Yo Yahveh; este es mi nombre; y a otro no daré mi gloria, ni mi alabanza a esculturas.
Quizá nunca llegue a estar seguro de cómo pronunciar tu nombre YHWH, ¿Jehová, Yavé, Jawe? Aun así, estas líneas me hacen pensar y me llevan a alabarte por varias razones.
Tu nombre produce en mí temor y reverencia, tener cuidado cuando me dirijo a ti por ser tú quién eres; soberano, creador, inmutable, el mismo del pasado, de hoy y de siempre, el que Es más allá de mi comprensión.

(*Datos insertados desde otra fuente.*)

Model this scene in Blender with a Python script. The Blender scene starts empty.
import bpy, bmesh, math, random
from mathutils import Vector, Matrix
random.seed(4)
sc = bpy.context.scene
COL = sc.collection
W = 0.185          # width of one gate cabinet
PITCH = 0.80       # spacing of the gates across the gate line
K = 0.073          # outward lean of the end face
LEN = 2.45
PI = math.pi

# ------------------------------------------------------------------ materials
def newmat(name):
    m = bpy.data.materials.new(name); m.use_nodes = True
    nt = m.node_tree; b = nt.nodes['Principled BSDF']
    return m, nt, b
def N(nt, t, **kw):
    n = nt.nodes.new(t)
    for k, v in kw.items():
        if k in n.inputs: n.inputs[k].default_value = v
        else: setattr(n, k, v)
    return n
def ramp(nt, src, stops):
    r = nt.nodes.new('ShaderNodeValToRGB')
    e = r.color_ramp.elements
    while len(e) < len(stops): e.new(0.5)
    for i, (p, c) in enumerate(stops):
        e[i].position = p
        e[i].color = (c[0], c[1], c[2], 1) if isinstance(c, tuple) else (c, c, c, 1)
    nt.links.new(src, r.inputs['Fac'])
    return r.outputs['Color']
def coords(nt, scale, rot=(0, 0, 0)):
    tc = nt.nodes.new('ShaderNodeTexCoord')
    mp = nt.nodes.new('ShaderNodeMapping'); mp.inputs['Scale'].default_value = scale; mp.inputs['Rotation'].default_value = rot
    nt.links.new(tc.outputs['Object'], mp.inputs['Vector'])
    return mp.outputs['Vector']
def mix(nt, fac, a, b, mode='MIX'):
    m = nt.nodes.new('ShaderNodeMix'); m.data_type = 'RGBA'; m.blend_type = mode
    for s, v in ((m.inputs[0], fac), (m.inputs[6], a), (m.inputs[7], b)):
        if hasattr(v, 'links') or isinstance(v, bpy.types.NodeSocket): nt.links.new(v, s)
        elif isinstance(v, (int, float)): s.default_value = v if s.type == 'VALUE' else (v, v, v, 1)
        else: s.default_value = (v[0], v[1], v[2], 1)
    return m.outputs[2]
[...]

Pero a la vez me permites llamarte por nombre, poder acercarme a ti, sabiendo quién eres, Santo y Único, y quién soy yo, pobre criatura pecadora. Poder nombrarte es recordar que te has revelado y me permites tener una relación contigo.
Te presentas ante nosotros, ante mí, por tu palabra y por tu Hijo y me dices que eres único y que tienes tal gloria, hermosura y majestad que no puede ser compartida o sostenida por nadie ni por nada.
No hay escultura, figura o idea que pueda representarte, por tanto, cualquier imagen será solo idolatría, un error de adoración.
Cristo, tu Hijo, Dios hecho hombre es tu gloria (Jn.17:5). Alabarle a él hoy, es alabarte a ti.